民俗断想

民俗学を中心に、学校教育や社会問題について論評します。

寺の社会貢献

2015-07-09 18:05:34 | その他

 父の墓がある寺(菩提寺などとカッコいいこといいません)では、今年になって冊子のようなものをよく送ってきます。本堂改築のために多額の寄付を強いているため、檀家の不満が噴出しないようにということでしょう。ところが、送ってくるものと言ったら行事案内や護寺会費の振込通知だったり、本山で作った旧態依然としたPR誌だったりの物なのです。全く読む気にならず、即刻資源ごみとなります。いったい自分の寺をどのようなコンセプトで運営しようとしているのか、寺を守る住職としての哲学がまったくわかりません。施餓鬼供養を5000円でするというお知らせと申し込みハガキが来ましたが、申し込みをする気はありません。盆には私が供養すれば十分です。改築の寄付は父が選んで購入した墓地のある寺だから、そして父の残したお金があるからするのであって、自分のお金を出さねばならないとしたら拒否します。お金を拠出する意味を感じられないからです。

  調査で世話になった神宮寺から冊子が届きました。こちらは一冊の中に住職の思いがつまっています。住職の高橋さんの個人雑誌といってもよいものです。上野千鶴子なんかも書いていますが。今年の盆の法要では、アウシュビッツについて、研究者を招いた講演と対談をおこなうといいます。「絶対非戦」のために。こちらには気持ちがあればということで一口1万で寄付を募っていました。志に共感しましたから、何かの役に立てばと応じました。寺は人々のためにあるわけで、そうでなかったらつぶれてしまえばいいですし、つぶれると思います。


民俗学の社会貢献

2015-07-09 06:05:35 | 民俗学

何年か前の民俗学会の年会の研究発表をきいてから交流している中国からの留学生が送ってくれてあった、昨年の年会のレジュメや資料に目を通しました。そして、民俗学の社会貢献に関する発表がいくつかあることに、感慨を覚えました。今から40数年前、フィールド調査に出たくて入ったサークルは説話文学研究会でした。昔話の調査に中国地方へでかけたのですが、私の興味は昔話に限らずもっと広いものでした。話者の話したい事をまずは聞くべきではないかと考えていました。詳しいいきさつは今となっては忘れましたが、ある日の報告会で地元では編纂中の町史への協力を求めているが、自分たちの目的とは合致しないから協力しないといったような話でしたか、顧問の教授から話がありました。私は、学問なんてものにそんなに固執していいのか、調査される側の期待にこたえるべきではないか、というような反論をし、こんなところにはいられないと席を立ちました。

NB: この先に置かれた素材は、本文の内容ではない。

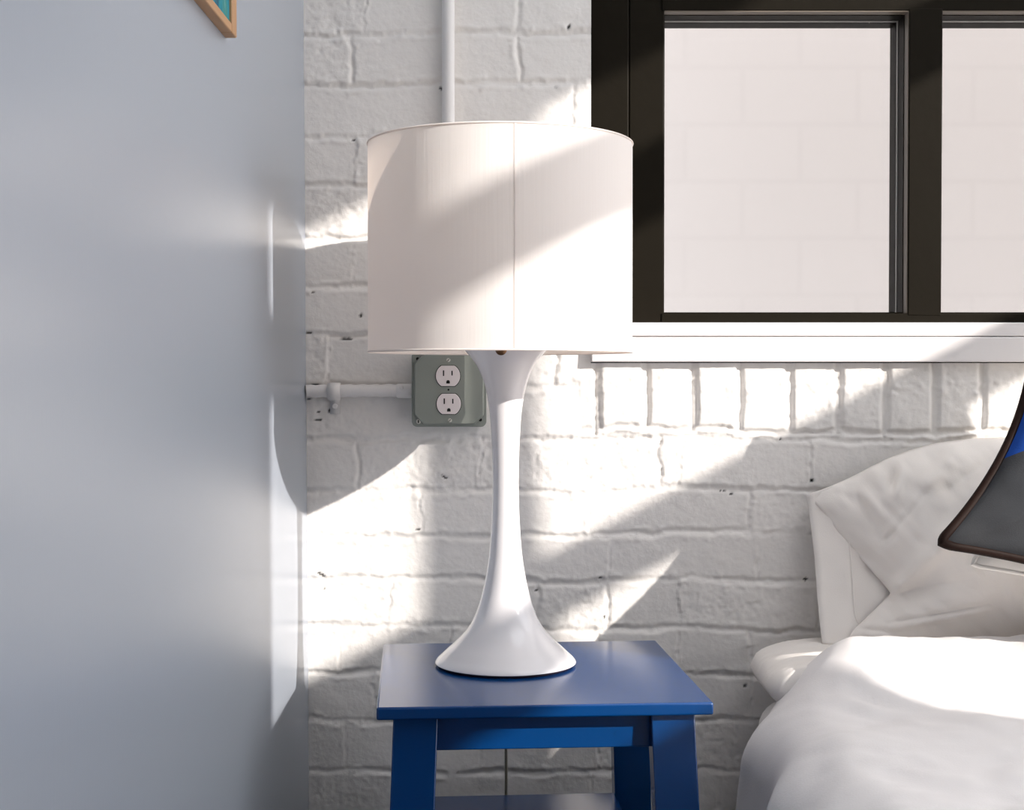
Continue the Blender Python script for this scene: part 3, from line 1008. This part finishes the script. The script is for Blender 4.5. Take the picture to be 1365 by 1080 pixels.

全く青かったと思います。あの時の教授とは今は交流しています。そして、民俗学の社会貢献に対する自分の変化を改めて思います。今はむしろ、安易に社会貢献に走らず、むしろ学問の世界を守るべきだと、あのころF先生がおそらく考えていたことと同じようなことを考えています。年をとったということと、民俗学という従来の枠組みに飼いならされたということもあるのでしょう。行政の求める方向にすり寄らないことが学問にとって必要なことと今は思うのですが、民俗学に手を突っ込み始めたころ感じていた、話者の思いに共感してその願いがかなうように手助けするのが本当の学問の姿ではないかと感じていた自分とのギャップをどう説明したらいいのでしょうか。

世界遺産の指定なんてものは、完全なる行政の道具であることは、今回の近代化遺産の指定ではっきりしました。年会で担当者の発表できいたとおり、何年か長崎の教会群と隠れキリシタンの指定ということで動いていたはずです。それが政府の思惑でひっくりかえり、松下村塾まで含めて指定されていくのは腑に落ちないことです。所詮学問なんてものは無力だと感じさせられます。無力だからこそ、意識的に社会貢献を考えなければいけないのかもしれませんが。